__TASK OBJECTIVE__. Output exactly the lines from the first one down to the line containing "return v.reshape(-1, 3), f, np.repeat(tint, K)", inclusive.

__THE INPUT__.

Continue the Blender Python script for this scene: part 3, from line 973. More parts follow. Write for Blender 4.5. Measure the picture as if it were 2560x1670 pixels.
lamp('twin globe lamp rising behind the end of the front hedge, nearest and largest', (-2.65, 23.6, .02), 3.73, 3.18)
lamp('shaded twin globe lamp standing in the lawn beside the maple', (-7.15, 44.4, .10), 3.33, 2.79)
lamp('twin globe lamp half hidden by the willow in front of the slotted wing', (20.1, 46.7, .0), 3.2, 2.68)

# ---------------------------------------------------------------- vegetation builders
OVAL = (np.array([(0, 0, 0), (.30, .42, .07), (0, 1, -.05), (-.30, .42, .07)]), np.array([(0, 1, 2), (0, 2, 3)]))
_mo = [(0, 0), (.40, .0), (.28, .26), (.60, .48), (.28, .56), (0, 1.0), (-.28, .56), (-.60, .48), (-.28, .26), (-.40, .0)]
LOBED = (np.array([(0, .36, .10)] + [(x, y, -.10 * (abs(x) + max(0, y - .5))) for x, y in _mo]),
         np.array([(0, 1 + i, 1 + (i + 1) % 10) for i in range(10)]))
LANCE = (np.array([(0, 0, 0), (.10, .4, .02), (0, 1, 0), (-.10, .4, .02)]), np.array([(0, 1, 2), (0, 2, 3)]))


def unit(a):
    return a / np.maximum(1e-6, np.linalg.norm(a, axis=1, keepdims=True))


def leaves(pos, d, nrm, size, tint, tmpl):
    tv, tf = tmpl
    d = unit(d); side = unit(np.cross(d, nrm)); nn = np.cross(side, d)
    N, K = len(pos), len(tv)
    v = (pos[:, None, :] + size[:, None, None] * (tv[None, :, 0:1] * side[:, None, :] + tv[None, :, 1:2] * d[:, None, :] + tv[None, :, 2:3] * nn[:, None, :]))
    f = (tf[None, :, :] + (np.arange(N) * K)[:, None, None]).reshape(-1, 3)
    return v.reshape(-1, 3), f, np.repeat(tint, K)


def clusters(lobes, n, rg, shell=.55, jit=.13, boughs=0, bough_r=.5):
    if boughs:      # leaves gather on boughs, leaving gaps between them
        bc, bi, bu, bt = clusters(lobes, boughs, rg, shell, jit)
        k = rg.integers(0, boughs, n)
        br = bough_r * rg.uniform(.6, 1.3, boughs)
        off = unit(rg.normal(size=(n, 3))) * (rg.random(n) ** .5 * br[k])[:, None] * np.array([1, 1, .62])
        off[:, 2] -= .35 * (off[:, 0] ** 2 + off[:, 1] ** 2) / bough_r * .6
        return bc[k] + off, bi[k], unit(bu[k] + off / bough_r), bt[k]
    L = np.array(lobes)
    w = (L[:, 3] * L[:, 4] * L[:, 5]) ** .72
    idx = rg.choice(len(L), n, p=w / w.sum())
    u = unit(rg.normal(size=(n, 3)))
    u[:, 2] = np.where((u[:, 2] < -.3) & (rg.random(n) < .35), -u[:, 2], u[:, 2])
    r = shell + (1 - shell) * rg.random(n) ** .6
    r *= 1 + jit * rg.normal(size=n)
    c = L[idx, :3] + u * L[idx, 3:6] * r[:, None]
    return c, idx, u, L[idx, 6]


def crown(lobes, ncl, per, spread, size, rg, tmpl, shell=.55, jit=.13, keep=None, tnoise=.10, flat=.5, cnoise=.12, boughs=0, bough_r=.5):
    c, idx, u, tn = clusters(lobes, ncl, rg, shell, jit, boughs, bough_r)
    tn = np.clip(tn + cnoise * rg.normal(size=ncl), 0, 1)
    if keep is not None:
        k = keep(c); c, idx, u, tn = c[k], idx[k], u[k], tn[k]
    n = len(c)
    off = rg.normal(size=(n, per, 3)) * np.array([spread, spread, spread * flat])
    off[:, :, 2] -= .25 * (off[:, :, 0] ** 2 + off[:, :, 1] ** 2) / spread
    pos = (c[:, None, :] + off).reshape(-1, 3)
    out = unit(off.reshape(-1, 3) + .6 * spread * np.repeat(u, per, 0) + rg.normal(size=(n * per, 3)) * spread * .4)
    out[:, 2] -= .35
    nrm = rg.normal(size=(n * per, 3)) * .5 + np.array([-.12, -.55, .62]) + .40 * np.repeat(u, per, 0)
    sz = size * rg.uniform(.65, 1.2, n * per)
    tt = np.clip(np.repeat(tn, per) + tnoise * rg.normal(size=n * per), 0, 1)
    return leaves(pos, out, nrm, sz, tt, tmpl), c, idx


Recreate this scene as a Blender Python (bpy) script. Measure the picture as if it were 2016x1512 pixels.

__THE ANSWER__.
Continue the Blender Python script for this scene: part 3, from line 973. More parts follow. Write for Blender 4.5. Measure the picture as if it were 2560x1670 pixels.
lamp('twin globe lamp rising behind the end of the front hedge, nearest and largest', (-2.65, 23.6, .02), 3.73, 3.18)
lamp('shaded twin globe lamp standing in the lawn beside the maple', (-7.15, 44.4, .10), 3.33, 2.79)
lamp('twin globe lamp half hidden by the willow in front of the slotted wing', (20.1, 46.7, .0), 3.2, 2.68)

# ---------------------------------------------------------------- vegetation builders
OVAL = (np.array([(0, 0, 0), (.30, .42, .07), (0, 1, -.05), (-.30, .42, .07)]), np.array([(0, 1, 2), (0, 2, 3)]))
_mo = [(0, 0), (.40, .0), (.28, .26), (.60, .48), (.28, .56), (0, 1.0), (-.28, .56), (-.60, .48), (-.28, .26), (-.40, .0)]
LOBED = (np.array([(0, .36, .10)] + [(x, y, -.10 * (abs(x) + max(0, y - .5))) for x, y in _mo]),
         np.array([(0, 1 + i, 1 + (i + 1) % 10) for i in range(10)]))
LANCE = (np.array([(0, 0, 0), (.10, .4, .02), (0, 1, 0), (-.10, .4, .02)]), np.array([(0, 1, 2), (0, 2, 3)]))


def unit(a):
    return a / np.maximum(1e-6, np.linalg.norm(a, axis=1, keepdims=True))


def leaves(pos, d, nrm, size, tint, tmpl):
    tv, tf = tmpl
    d = unit(d); side = unit(np.cross(d, nrm)); nn = np.cross(side, d)
    N, K = len(pos), len(tv)
    v = (pos[:, None, :] + size[:, None, None] * (tv[None, :, 0:1] * side[:, None, :] + tv[None, :, 1:2] * d[:, None, :] + tv[None, :, 2:3] * nn[:, None, :]))
    f = (tf[None, :, :] + (np.arange(N) * K)[:, None, None]).reshape(-1, 3)
    return v.reshape(-1, 3), f, np.repeat(tint, K)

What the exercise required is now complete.